PayPal Global Market CEO Sells Additional Shares Twice This Year, Secures Major Performance-Based Stock Compensation
At global payments company PayPal Holdings, Inc. (NASDAQ: PYPL), Global Markets President Susan Kearns executed two on-market sales of her shares under a pre-established Rule 10b5-1 trading plan—on May 19 and June 3—raising roughly $330,000 (about KRW 450 million). After those transactions, she still holds approximately 30,000 shares—worth about $1.33 million (KRW 1.8 billion)—indicating a portfolio rebalancing rather than a full divestiture.

Meanwhile, President and CEO Enrique Lores received a one-time grant of roughly 587,000 performance-based restricted stock units on May 27. Depending on share-price performance, the final payout will range from 0 percent to 250 percent of the target award and will be determined between March 2029 and March 2031. There is no exercise or purchase price; 25 percent of the award vests upon performance certification, and the remaining 75 percent vests on March 1, 2031. This long-term incentive package is designed to align Lores’s compensation with long-term performance and shareholder-value creation.

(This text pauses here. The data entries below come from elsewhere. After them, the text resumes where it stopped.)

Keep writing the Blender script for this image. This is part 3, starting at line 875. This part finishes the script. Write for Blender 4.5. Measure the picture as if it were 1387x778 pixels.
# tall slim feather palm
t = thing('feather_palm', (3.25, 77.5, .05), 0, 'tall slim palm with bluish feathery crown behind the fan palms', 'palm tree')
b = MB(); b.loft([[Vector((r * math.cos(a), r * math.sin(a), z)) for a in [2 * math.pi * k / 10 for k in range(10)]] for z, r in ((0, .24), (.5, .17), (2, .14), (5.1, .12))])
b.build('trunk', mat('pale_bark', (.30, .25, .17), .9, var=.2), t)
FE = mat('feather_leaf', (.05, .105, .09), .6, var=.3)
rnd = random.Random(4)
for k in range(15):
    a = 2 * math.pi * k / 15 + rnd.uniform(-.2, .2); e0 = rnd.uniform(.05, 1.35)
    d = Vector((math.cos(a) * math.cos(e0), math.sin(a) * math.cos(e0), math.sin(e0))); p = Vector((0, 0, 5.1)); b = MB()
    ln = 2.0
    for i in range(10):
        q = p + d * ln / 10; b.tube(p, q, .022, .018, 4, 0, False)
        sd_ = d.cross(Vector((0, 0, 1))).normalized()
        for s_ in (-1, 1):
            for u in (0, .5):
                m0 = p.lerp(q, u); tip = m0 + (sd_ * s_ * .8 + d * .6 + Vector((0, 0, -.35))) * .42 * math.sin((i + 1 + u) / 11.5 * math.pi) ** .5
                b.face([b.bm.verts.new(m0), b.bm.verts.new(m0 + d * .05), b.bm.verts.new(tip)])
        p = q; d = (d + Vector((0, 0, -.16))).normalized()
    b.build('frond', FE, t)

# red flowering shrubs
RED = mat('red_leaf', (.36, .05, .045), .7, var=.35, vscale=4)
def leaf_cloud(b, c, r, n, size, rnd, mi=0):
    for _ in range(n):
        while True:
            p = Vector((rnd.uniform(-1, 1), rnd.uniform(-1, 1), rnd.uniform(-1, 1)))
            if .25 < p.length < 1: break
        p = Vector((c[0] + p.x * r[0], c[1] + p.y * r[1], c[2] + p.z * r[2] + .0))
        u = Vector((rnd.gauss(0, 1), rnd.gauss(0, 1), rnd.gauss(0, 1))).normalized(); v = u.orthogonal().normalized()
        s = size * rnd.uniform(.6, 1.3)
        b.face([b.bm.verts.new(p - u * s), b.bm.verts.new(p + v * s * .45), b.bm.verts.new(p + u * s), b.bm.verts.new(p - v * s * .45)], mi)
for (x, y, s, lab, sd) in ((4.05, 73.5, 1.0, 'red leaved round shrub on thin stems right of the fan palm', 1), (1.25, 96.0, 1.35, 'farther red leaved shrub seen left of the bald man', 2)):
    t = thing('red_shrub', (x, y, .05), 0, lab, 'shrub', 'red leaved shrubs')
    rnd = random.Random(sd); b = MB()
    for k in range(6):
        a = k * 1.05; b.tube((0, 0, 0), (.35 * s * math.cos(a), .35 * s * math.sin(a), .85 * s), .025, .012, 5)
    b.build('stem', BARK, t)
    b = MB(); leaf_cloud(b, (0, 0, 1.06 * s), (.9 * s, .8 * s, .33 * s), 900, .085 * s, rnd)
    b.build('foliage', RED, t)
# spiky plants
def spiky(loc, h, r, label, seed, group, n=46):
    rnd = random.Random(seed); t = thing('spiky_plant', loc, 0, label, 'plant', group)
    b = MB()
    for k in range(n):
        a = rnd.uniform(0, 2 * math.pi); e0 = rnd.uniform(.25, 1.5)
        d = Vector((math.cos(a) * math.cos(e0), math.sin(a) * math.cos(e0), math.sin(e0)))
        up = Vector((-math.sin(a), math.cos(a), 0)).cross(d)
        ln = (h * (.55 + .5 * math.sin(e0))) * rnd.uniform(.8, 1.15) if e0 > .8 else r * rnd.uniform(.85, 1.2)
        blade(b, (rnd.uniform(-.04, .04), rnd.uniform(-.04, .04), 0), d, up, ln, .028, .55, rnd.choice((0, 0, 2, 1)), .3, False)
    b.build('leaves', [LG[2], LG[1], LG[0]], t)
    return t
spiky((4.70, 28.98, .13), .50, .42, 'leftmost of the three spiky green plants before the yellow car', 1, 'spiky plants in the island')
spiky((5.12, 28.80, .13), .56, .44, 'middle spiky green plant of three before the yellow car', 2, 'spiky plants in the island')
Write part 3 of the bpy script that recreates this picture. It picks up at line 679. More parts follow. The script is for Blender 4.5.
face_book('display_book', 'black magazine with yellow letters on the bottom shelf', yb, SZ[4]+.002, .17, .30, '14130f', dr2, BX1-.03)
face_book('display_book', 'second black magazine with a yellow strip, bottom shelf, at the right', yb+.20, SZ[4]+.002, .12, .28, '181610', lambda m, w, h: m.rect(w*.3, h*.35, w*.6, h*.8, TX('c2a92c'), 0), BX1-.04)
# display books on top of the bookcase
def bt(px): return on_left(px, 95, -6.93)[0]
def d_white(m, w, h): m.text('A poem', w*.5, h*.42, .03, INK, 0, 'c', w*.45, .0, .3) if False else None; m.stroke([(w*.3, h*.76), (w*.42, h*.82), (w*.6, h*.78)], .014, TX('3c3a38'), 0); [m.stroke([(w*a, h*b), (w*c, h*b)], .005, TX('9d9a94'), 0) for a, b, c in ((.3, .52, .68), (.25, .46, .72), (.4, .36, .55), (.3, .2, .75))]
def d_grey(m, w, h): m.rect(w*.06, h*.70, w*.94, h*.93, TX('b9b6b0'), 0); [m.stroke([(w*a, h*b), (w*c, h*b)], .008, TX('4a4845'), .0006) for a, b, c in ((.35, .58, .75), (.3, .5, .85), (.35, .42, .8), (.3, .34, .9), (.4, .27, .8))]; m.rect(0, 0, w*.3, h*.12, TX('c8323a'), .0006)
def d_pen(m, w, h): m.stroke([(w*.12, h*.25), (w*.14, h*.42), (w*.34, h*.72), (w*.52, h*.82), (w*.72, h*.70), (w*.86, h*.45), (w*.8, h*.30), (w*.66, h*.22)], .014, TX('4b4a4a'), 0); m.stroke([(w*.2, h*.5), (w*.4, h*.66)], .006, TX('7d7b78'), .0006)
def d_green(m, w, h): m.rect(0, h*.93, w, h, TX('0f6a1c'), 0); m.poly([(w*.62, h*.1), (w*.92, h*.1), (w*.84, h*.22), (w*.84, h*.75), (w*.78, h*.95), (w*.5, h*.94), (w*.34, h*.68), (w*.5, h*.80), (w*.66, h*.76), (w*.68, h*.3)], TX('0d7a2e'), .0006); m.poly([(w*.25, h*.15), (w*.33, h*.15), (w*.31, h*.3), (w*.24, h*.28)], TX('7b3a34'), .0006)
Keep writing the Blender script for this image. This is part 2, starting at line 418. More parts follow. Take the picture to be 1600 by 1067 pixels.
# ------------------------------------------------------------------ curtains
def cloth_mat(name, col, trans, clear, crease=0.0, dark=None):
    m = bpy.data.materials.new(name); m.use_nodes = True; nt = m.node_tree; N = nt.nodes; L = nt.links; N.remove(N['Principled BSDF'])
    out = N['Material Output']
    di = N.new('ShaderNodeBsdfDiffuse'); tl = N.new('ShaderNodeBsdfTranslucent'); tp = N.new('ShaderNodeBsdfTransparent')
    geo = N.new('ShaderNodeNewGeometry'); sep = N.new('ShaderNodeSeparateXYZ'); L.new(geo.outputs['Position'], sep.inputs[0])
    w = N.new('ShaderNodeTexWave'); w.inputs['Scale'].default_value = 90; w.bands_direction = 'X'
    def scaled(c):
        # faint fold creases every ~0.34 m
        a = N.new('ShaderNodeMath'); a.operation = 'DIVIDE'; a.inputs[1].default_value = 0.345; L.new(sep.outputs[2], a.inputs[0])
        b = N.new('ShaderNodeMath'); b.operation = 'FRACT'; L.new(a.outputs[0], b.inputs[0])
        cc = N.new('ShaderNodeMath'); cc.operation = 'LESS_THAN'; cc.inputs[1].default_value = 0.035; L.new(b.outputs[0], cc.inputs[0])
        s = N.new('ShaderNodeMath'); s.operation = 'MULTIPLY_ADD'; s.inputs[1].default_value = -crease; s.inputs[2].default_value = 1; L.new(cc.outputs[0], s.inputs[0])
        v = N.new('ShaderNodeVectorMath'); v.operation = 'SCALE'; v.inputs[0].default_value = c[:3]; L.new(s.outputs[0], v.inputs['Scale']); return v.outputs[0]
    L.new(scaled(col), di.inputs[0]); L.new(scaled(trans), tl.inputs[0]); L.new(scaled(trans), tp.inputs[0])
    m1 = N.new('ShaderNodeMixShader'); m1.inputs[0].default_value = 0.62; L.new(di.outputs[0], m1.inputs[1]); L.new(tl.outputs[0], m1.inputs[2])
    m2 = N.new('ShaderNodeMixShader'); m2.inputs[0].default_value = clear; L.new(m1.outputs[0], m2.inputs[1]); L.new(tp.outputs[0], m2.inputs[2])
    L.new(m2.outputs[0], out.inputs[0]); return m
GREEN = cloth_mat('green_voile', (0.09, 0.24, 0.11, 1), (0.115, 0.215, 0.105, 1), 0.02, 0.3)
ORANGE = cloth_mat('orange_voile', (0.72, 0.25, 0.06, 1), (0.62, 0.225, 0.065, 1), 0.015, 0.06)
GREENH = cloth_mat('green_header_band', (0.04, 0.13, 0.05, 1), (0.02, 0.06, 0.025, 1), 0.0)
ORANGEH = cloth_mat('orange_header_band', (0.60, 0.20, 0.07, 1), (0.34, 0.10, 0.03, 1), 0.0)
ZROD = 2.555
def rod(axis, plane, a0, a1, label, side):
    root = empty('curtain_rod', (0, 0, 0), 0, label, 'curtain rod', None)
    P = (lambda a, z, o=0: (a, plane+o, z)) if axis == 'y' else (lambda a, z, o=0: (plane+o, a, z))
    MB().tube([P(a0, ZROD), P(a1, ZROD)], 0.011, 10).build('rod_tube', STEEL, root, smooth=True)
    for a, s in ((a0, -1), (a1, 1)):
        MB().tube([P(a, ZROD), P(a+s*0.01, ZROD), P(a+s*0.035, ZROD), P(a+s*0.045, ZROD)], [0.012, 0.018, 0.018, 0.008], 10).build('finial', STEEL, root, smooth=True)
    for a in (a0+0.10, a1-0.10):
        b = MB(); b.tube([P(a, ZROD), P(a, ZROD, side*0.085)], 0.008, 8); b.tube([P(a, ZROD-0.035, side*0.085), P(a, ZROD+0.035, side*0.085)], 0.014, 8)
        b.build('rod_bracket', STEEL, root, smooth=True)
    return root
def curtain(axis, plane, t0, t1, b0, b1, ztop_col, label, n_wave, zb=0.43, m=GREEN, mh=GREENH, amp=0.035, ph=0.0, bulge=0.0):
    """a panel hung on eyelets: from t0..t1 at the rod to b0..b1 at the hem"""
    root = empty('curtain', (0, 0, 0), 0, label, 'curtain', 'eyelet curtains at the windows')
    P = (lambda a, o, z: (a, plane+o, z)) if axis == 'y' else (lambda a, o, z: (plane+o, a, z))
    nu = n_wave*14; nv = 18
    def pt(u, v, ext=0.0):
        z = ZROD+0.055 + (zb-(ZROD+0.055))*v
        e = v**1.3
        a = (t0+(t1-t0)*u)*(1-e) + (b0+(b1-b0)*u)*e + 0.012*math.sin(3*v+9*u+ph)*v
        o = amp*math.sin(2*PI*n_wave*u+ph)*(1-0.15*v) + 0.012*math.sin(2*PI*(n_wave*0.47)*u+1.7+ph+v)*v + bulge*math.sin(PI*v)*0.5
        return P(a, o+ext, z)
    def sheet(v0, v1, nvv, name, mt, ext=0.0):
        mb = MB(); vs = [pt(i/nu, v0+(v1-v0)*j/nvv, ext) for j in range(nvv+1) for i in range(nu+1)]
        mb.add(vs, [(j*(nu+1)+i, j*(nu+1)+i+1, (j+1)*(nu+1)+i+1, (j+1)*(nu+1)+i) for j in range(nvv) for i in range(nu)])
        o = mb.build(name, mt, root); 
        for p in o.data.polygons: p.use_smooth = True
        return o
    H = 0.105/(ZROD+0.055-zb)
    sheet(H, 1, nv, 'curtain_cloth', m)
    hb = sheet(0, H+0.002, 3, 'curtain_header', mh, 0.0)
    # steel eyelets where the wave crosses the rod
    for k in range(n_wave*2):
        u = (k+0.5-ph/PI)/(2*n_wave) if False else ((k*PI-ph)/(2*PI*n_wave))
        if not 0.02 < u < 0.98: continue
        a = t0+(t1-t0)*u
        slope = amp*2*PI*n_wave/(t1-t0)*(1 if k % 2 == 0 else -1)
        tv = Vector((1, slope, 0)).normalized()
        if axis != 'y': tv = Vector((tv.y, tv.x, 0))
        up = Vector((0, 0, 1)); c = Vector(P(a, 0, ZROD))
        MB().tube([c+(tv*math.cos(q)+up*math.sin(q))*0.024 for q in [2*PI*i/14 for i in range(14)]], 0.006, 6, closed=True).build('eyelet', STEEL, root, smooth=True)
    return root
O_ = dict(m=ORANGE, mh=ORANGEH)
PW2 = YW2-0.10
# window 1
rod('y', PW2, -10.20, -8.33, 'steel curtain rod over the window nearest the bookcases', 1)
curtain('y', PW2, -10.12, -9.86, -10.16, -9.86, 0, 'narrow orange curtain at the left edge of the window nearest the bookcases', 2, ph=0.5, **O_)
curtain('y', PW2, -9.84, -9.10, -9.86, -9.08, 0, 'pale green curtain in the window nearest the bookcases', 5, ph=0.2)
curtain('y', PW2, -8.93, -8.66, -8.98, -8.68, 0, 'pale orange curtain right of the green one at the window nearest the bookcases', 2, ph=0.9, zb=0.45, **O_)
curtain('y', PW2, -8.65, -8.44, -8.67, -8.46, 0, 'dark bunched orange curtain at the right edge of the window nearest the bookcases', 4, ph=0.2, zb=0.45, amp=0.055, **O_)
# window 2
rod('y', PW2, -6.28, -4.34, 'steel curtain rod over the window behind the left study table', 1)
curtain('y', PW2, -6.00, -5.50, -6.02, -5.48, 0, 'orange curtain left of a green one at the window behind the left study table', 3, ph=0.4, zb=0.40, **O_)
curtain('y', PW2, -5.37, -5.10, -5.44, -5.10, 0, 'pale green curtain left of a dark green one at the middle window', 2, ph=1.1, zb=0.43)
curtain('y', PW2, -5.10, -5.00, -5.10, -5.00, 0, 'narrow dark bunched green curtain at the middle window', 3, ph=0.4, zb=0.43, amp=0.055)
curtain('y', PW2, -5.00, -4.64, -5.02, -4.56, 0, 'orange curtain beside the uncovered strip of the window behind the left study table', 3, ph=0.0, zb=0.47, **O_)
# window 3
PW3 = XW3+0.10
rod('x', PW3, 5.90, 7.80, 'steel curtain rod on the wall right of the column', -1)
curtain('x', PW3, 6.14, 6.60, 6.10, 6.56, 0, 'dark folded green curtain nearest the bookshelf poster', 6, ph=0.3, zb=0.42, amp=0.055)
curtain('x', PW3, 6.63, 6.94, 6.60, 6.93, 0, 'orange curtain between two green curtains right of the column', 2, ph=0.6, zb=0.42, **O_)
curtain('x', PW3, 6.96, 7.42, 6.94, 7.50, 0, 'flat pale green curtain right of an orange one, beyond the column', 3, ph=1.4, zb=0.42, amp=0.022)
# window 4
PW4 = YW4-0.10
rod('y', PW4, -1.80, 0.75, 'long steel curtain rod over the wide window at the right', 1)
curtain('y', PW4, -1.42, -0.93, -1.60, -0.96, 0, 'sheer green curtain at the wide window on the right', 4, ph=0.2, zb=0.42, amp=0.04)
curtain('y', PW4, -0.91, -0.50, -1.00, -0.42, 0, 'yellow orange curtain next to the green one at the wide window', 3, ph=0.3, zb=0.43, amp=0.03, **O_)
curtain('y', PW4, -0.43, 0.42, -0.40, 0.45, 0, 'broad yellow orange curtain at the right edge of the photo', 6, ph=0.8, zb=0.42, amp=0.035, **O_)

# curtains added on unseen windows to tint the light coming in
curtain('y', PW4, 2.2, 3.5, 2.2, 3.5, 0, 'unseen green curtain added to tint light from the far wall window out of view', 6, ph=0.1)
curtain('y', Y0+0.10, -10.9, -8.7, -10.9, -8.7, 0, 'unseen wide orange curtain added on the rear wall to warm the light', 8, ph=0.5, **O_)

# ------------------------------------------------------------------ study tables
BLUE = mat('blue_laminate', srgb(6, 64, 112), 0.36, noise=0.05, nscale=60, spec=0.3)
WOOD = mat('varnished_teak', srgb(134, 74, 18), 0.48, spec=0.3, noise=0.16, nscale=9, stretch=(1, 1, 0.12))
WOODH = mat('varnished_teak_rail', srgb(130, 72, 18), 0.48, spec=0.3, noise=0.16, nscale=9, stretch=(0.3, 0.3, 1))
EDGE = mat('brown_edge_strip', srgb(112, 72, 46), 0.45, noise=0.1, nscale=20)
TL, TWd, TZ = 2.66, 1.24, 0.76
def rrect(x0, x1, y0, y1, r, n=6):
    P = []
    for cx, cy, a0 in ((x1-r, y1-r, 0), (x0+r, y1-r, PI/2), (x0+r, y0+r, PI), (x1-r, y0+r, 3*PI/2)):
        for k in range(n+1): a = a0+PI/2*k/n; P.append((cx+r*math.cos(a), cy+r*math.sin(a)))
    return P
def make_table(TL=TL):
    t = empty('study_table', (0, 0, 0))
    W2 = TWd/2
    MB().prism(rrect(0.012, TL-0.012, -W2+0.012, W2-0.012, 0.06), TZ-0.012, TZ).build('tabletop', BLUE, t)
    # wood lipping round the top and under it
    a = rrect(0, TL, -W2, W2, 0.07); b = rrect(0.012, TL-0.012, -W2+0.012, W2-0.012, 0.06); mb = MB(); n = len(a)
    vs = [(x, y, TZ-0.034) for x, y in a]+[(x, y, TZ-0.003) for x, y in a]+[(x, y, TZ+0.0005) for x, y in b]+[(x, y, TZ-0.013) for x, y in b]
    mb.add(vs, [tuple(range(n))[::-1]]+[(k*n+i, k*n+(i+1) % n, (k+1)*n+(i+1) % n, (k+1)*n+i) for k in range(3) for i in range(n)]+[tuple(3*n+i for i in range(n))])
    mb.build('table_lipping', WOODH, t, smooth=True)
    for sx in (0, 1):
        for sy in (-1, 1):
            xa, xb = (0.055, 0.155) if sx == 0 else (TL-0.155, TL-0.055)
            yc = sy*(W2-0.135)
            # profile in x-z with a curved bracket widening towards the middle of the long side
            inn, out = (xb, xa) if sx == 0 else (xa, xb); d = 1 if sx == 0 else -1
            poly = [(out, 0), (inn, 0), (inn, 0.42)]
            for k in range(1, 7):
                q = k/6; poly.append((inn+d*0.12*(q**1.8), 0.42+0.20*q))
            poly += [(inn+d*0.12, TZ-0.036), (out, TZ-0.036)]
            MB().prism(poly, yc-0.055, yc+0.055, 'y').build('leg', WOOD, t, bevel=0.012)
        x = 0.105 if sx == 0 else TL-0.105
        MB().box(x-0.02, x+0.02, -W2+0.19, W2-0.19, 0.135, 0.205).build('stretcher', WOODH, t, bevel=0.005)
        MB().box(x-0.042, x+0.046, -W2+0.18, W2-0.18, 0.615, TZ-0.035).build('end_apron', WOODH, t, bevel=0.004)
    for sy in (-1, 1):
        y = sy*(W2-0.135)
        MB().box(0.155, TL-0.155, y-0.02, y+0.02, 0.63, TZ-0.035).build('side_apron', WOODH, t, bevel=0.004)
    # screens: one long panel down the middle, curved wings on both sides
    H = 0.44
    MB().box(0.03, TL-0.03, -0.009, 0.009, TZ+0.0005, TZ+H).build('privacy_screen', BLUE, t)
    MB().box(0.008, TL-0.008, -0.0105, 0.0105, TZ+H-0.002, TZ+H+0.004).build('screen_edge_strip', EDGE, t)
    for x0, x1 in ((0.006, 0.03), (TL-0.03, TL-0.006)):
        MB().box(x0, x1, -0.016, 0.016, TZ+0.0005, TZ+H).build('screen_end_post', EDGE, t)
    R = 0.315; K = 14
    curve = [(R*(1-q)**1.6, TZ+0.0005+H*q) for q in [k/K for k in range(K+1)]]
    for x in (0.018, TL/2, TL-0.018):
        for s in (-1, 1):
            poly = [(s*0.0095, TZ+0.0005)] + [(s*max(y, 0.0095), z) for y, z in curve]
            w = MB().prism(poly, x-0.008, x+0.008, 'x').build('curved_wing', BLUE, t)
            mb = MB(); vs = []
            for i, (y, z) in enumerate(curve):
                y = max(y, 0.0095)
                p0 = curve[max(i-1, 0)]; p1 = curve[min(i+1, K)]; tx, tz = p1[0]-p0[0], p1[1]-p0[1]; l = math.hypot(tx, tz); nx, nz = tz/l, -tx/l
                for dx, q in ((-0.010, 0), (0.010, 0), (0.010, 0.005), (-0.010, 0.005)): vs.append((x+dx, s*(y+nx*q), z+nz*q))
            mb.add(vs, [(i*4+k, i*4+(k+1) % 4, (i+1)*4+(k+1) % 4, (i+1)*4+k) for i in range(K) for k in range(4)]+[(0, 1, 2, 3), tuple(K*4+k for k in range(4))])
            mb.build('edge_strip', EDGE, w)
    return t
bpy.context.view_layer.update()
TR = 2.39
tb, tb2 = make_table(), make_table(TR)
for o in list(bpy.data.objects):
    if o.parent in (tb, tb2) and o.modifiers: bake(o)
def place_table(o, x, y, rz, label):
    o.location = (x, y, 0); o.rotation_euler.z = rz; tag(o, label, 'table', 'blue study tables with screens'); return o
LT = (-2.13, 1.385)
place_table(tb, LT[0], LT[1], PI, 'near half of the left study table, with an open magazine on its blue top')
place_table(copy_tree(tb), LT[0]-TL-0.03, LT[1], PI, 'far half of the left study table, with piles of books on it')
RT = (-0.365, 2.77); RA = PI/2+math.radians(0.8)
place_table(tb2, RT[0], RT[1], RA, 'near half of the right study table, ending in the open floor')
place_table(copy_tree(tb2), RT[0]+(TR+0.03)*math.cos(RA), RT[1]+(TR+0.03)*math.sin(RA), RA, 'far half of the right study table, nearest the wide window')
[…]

In its Q1 2026 earnings, PayPal reported revenue growth alongside operating cash flow of about $1.1 billion (KRW 1.5 trillion), and it accelerated shareholder returns by repurchasing nearly $1.5 billion (KRW 2 trillion) of its stock. At the end of April, the company announced a reorganization into three core business divisions and spun off Venmo as a separate unit. In June, CFO and COO Jamie Miller also disclosed a modest share sale for tax purposes, marking the latest in a series of executive filings.
PayPal is a global digital-payments platform spanning online, mobile and offline channels. Through its PayPal, Venmo and Braintree brands, it offers payment processing, peer-to-peer transfers and merchant solutions. Under the new Lores leadership in 2026, the company has simultaneously streamlined its cost structure, invested in AI-driven commerce technologies and undertaken a major organizational realignment—pursuing both profitability improvements and growth amid intensifying fintech competition.